Start of SUPPLIED INFORMATION

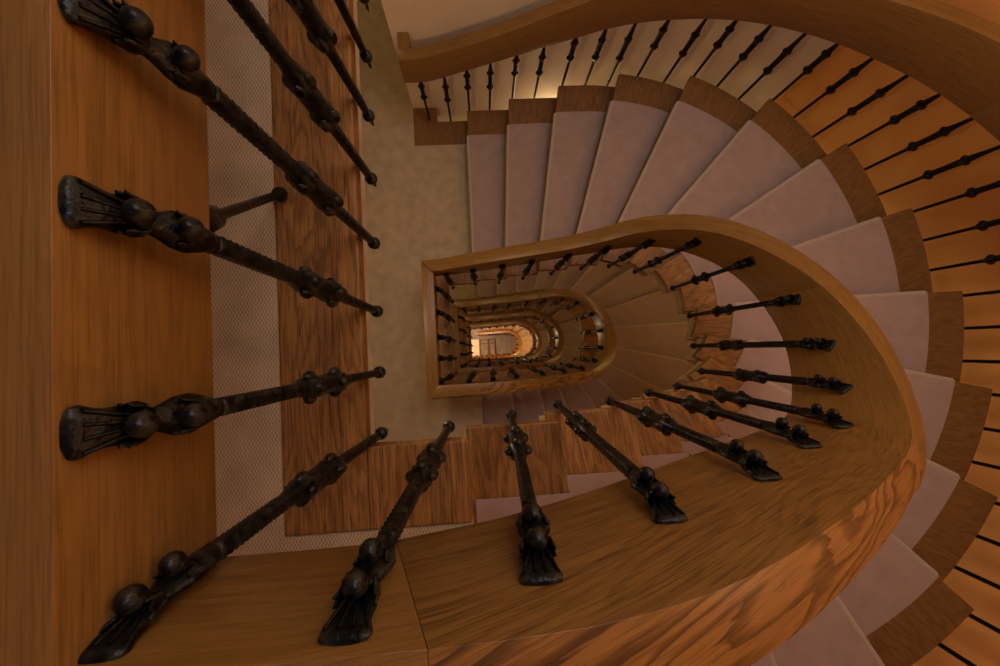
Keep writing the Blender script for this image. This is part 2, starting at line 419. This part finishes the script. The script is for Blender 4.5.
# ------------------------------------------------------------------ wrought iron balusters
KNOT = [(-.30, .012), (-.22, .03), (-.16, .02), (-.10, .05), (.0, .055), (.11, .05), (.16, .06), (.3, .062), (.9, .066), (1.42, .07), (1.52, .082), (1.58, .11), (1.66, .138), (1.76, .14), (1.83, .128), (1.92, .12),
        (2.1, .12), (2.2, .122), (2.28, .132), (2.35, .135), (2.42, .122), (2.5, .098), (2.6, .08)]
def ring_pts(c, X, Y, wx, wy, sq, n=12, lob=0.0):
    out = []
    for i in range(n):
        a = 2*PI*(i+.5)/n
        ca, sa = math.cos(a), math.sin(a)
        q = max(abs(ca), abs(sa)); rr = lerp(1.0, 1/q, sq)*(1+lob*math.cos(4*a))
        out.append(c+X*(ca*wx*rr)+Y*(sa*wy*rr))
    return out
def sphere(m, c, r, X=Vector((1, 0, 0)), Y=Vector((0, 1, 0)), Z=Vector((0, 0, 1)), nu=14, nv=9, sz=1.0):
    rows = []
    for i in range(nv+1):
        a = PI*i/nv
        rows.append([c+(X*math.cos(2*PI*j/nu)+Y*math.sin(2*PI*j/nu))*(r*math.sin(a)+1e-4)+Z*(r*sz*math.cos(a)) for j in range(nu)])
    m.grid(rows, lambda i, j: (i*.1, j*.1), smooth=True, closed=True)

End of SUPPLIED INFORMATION

Do not copy the pictures, but repeat every line exactly.

Keep writing the Blender script for this image. This is part 2, starting at line 419. This part finishes the script. The script is for Blender 4.5.
# ------------------------------------------------------------------ wrought iron balusters
KNOT = [(-.30, .012), (-.22, .03), (-.16, .02), (-.10, .05), (.0, .055), (.11, .05), (.16, .06), (.3, .062), (.9, .066), (1.42, .07), (1.52, .082), (1.58, .11), (1.66, .138), (1.76, .14), (1.83, .128), (1.92, .12),
        (2.1, .12), (2.2, .122), (2.28, .132), (2.35, .135), (2.42, .122), (2.5, .098), (2.6, .08)]
def ring_pts(c, X, Y, wx, wy, sq, n=12, lob=0.0):
    out = []
    for i in range(n):
        a = 2*PI*(i+.5)/n
        ca, sa = math.cos(a), math.sin(a)
        q = max(abs(ca), abs(sa)); rr = lerp(1.0, 1/q, sq)*(1+lob*math.cos(4*a))
        out.append(c+X*(ca*wx*rr)+Y*(sa*wy*rr))
    return out
def sphere(m, c, r, X=Vector((1, 0, 0)), Y=Vector((0, 1, 0)), Z=Vector((0, 0, 1)), nu=14, nv=9, sz=1.0):
    rows = []
    for i in range(nv+1):
        a = PI*i/nv
        rows.append([c+(X*math.cos(2*PI*j/nu)+Y*math.sin(2*PI*j/nu))*(r*math.sin(a)+1e-4)+Z*(r*sz*math.cos(a)) for j in range(nu)])
    m.grid(rows, lambda i, j: (i*.1, j*.1), smooth=True, closed=True)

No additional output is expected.